**Given instruction**
Return a copy of every line in the records that includes the word "Python".

**Given entries**
☆ ☆ ☆ ☆ ☆

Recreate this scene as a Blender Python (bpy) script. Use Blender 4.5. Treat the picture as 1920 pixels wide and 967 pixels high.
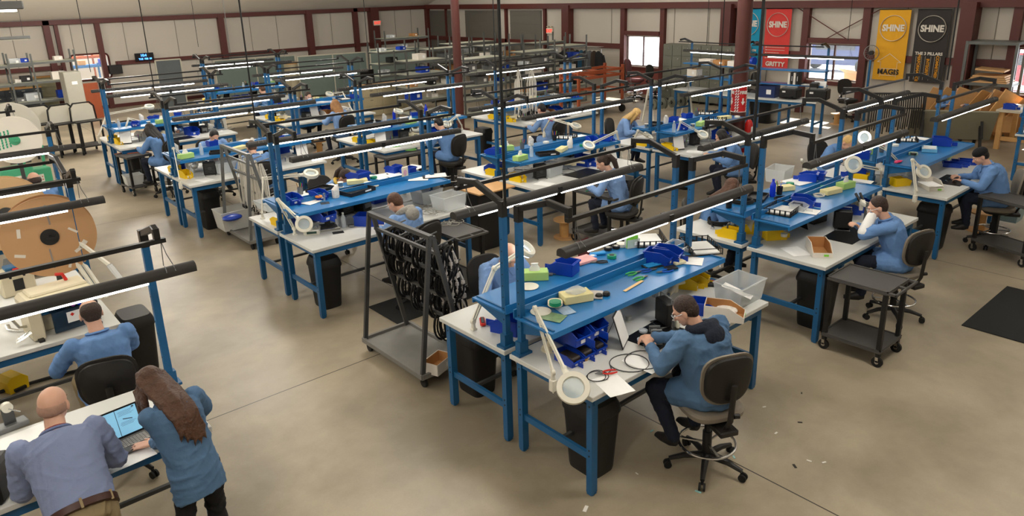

☆ ☆ ☆ ☆ ☆

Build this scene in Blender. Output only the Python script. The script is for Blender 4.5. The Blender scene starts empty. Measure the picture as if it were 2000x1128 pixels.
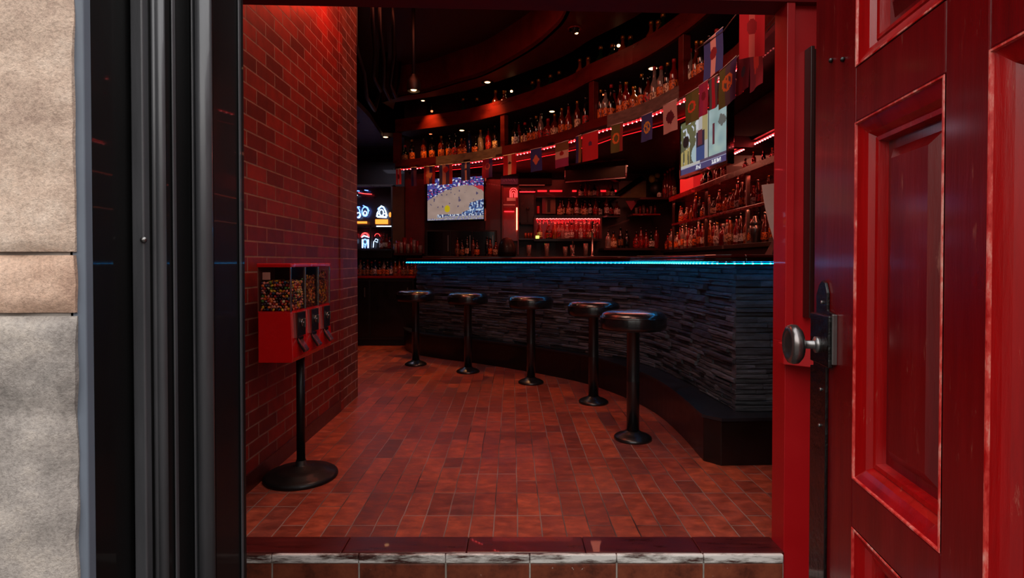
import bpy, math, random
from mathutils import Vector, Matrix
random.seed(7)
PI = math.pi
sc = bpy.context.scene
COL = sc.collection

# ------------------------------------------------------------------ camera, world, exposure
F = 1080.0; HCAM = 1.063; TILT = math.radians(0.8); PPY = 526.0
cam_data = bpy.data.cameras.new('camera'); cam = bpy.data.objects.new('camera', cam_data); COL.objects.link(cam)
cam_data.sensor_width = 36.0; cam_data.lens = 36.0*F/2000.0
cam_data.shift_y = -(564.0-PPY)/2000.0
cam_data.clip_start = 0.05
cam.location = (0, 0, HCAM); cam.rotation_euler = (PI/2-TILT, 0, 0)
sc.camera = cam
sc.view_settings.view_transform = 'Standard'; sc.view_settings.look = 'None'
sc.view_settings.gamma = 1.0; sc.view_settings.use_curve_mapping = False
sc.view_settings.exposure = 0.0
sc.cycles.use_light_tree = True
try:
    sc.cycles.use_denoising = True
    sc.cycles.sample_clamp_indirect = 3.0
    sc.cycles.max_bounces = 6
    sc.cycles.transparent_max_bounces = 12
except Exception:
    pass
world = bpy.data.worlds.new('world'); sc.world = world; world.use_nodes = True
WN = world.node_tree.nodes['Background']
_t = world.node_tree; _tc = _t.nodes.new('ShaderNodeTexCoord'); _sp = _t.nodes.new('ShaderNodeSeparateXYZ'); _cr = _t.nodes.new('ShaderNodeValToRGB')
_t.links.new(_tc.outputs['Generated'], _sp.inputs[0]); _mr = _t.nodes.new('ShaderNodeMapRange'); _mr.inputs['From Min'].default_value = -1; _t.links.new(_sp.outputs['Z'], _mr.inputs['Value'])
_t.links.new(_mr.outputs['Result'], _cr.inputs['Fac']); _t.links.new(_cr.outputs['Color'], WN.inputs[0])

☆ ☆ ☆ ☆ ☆

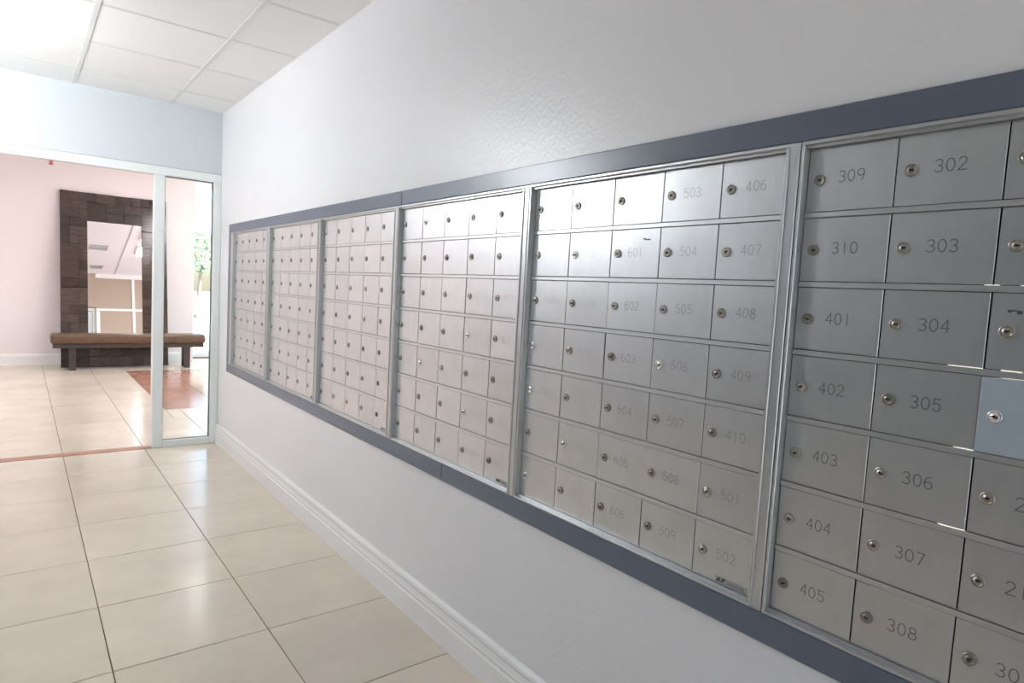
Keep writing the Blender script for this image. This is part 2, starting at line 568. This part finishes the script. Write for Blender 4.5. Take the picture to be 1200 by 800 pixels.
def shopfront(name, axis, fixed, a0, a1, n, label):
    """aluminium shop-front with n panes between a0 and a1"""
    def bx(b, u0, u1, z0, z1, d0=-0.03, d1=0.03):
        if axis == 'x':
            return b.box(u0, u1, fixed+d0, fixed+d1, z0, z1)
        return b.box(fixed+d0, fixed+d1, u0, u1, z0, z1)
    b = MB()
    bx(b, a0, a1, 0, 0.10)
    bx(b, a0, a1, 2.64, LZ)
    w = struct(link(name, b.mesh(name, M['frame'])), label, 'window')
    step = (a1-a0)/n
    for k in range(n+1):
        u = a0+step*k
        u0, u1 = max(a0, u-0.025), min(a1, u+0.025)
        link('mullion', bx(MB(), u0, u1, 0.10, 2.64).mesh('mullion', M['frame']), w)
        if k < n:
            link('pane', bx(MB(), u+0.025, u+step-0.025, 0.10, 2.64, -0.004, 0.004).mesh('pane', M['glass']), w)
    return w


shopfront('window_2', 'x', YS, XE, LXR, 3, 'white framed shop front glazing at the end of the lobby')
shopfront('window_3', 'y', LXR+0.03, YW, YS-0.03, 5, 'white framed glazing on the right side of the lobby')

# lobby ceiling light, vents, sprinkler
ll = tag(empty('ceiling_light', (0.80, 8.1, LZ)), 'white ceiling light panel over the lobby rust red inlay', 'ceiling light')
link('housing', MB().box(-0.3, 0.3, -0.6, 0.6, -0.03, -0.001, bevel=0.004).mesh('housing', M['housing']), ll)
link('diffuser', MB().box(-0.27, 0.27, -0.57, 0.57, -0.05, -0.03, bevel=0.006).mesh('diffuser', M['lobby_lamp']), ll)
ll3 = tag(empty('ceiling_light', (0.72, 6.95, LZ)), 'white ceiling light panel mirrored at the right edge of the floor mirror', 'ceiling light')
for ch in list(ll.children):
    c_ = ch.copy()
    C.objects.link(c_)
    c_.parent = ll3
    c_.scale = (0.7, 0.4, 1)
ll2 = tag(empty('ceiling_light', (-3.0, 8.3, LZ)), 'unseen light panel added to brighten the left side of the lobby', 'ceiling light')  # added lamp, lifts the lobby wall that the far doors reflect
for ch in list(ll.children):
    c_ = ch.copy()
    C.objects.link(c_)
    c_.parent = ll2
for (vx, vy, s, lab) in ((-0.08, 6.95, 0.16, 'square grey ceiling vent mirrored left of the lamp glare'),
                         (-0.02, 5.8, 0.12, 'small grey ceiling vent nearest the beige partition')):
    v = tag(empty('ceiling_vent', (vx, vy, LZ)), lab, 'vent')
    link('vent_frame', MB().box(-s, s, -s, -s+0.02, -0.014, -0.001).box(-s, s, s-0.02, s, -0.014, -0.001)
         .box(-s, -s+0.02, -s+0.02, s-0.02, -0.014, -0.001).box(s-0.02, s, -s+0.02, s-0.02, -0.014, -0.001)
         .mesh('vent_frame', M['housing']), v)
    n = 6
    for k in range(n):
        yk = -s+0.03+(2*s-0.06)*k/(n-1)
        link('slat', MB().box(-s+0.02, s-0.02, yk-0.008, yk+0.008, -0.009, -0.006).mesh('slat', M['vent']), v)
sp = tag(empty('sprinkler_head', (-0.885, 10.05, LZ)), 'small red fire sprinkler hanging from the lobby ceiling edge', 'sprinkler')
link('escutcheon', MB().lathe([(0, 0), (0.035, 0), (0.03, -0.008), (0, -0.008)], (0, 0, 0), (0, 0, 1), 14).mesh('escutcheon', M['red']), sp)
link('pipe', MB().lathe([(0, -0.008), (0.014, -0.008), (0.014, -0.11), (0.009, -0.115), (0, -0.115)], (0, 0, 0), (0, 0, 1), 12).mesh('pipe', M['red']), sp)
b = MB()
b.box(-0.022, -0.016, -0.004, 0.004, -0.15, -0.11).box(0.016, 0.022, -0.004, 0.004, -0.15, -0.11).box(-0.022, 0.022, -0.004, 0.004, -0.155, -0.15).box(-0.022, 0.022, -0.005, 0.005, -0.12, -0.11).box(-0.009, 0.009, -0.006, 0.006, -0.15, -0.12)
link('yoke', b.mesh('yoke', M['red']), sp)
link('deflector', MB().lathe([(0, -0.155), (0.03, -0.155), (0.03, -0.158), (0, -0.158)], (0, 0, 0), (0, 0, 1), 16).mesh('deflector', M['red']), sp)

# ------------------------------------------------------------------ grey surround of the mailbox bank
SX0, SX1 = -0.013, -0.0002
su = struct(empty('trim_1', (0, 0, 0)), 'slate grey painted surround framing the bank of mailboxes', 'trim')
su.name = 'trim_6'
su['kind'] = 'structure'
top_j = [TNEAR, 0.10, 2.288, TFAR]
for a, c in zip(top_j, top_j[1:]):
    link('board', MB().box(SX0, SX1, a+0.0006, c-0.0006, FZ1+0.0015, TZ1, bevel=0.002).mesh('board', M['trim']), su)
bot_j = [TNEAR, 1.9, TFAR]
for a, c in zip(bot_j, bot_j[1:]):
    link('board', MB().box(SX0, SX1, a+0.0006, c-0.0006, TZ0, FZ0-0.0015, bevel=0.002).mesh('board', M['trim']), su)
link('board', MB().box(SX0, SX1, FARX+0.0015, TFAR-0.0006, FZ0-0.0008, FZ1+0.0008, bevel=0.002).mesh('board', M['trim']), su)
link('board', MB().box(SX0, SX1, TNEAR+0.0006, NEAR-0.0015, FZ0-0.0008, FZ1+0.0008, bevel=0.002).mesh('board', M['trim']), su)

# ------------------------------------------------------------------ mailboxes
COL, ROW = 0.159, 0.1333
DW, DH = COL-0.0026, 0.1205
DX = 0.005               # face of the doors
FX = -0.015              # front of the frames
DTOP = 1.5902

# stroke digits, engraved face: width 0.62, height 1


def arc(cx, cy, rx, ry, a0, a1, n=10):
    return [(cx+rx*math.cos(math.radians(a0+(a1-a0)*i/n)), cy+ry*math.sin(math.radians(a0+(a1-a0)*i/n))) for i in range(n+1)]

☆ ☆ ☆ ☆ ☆

**Answer**
Recreate this scene as a Blender Python (bpy) script. Use Blender 4.5. Treat the picture as 1920 pixels wide and 967 pixels high.
Build this scene in Blender. Output only the Python script. The script is for Blender 4.5. The Blender scene starts empty. Measure the picture as if it were 2000x1128 pixels.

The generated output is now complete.